#### [Challenge]
Go through the lines below. Copy those with "picture".

— Start of Supplied material —

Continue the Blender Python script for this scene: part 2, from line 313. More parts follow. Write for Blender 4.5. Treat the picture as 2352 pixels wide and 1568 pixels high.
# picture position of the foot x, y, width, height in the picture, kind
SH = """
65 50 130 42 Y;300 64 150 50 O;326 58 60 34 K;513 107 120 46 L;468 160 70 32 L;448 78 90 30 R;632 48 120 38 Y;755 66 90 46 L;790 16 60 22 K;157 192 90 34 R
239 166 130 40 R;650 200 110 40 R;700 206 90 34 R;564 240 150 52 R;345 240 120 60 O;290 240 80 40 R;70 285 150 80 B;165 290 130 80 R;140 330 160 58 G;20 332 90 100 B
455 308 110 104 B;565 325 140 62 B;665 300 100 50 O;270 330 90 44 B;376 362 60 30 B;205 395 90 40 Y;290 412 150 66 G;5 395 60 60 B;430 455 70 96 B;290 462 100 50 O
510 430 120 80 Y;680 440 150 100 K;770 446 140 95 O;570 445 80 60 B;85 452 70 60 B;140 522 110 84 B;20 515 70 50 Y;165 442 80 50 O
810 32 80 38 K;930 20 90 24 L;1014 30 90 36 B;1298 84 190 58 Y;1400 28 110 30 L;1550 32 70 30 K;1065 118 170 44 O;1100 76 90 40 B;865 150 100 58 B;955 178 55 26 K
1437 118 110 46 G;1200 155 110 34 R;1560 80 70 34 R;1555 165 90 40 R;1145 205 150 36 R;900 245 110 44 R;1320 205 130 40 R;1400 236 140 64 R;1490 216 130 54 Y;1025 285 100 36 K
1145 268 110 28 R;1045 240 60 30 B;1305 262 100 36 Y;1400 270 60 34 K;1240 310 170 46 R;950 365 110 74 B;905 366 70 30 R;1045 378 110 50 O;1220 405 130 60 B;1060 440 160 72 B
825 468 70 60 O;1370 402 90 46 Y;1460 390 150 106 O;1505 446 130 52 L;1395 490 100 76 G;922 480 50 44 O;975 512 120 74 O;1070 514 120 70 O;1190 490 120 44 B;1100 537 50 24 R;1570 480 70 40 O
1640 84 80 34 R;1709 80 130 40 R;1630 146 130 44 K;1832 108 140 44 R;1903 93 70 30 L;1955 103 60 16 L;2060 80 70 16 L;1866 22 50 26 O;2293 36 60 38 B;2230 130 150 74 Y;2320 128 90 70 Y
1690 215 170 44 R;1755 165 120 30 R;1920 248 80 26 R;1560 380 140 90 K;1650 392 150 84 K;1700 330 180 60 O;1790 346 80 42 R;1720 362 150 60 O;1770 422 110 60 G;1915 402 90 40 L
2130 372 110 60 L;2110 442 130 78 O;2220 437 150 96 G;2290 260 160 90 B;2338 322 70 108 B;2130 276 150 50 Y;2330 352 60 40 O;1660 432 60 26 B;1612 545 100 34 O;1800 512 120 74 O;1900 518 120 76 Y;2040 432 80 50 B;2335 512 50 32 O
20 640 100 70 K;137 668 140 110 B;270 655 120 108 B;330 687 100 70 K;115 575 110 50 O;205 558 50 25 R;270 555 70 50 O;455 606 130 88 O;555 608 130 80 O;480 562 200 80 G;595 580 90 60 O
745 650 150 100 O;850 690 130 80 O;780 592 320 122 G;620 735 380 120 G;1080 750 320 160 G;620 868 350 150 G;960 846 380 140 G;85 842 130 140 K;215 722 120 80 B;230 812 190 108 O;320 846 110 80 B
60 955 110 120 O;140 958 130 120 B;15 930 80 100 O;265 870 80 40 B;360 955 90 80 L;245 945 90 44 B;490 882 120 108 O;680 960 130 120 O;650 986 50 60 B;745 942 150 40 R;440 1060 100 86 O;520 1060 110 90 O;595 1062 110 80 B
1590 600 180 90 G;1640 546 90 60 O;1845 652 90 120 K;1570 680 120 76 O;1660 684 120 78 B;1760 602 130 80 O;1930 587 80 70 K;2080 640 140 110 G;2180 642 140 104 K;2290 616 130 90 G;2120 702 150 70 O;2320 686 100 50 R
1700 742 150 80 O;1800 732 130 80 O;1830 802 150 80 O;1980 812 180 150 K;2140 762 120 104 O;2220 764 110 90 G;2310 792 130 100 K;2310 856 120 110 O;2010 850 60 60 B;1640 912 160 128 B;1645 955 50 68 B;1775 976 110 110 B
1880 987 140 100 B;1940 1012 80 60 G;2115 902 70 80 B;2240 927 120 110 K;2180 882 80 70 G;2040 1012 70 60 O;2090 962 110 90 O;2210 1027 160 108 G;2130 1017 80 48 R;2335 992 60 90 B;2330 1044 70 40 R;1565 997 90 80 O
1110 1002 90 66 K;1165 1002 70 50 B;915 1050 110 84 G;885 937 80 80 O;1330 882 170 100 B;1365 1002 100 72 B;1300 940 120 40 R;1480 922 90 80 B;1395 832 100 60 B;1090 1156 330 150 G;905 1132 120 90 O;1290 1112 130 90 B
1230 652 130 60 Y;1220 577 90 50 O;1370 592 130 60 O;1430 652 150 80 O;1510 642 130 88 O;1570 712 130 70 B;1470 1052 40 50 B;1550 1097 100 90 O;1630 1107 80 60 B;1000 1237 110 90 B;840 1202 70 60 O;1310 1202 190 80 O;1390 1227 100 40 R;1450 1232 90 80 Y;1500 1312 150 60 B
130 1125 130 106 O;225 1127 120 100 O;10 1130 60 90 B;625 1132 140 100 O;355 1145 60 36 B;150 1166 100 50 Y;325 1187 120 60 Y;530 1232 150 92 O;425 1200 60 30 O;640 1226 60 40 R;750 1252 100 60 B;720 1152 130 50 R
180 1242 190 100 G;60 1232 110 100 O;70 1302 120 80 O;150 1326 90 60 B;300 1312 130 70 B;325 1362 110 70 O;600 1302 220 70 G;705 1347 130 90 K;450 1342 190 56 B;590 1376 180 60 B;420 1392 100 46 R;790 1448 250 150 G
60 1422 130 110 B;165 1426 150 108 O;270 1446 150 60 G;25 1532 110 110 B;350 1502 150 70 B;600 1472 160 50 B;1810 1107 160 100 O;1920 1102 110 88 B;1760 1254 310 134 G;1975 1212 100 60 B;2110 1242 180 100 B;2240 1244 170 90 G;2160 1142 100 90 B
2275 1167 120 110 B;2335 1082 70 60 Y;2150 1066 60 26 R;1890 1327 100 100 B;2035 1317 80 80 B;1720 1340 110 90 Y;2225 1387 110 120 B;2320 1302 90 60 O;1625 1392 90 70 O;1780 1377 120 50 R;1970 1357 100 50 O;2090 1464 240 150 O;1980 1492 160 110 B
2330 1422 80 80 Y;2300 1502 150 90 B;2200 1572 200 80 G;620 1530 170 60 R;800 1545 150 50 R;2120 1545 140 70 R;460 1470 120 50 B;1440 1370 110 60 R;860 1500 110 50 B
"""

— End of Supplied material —

#### [Answer to this task]
Continue the Blender Python script for this scene: part 2, from line 313. More parts follow. Write for Blender 4.5. Treat the picture as 2352 pixels wide and 1568 pixels high.
# picture position of the foot x, y, width, height in the picture, kind